First post, by Holering
I just find it hard to believe no emulators or filters implement oversampling. It's not exactly hard, and its been used in the audio realm for over 30 years at least. In this world of digital flat panel displays stuck at one resolution, it makes it even harder to believe. At least IMO; which is why I ask .
Here's an example of why oversampling is just so much needed it's not even funny. I'm going to use a homebrew game of Sonic for the SNES.
original 256x224 size
if you upscale to say, a native 1280x1024 size, you get this on a typical DFP:
Does that look bad to you? To me it obviously looks nothing how the original looked. It's been turned into a muddy-blurry look after being upscaled with typical bilinear filtering. This is what happens on most digital displays.
Watch what happens when you apply 5X oversampling (which is hardly oversampling for 256x224 to 1280x1024):
That looks way better doesn't it? I didn't even use bicubic or lanczos filtering; it was mere linear filtering.

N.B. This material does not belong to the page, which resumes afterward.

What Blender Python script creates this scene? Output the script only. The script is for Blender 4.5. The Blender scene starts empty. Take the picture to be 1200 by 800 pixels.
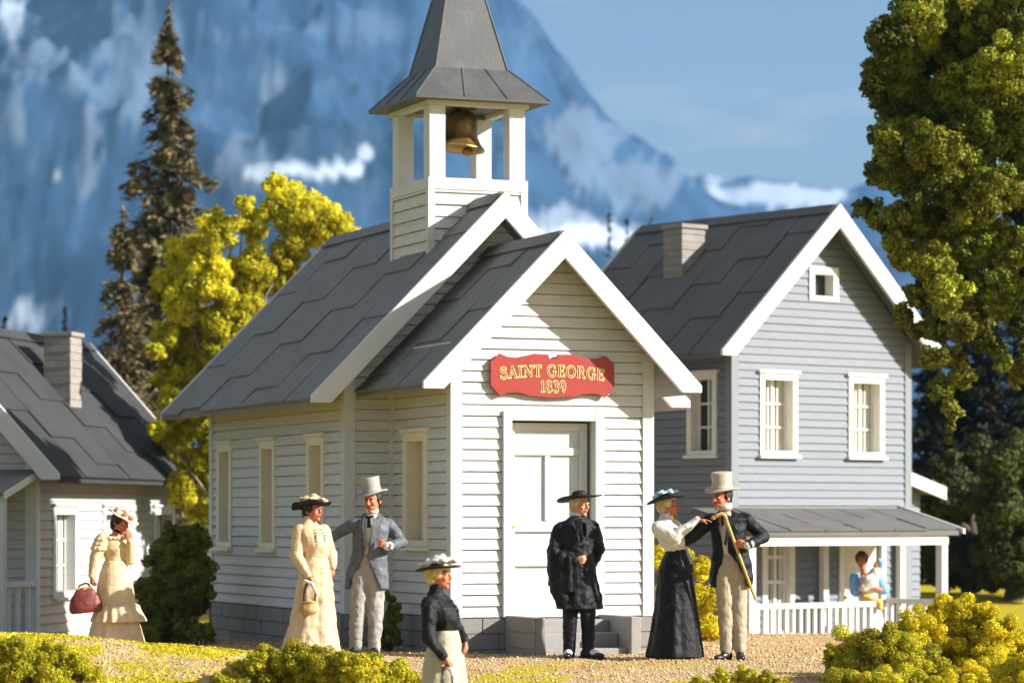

Even if you stretch it to a distorted widescreen 1280x800 resolution, it still looks really good IMO (besides being fat haha).
That doesn't even consider what happens when you add scanlines and other filters. Scanlines get really distorted lots of times, until you use filtering; but then you end up with blurry quality that looks nothing like a good display (IMO).
Would anyone even care to have oversampling?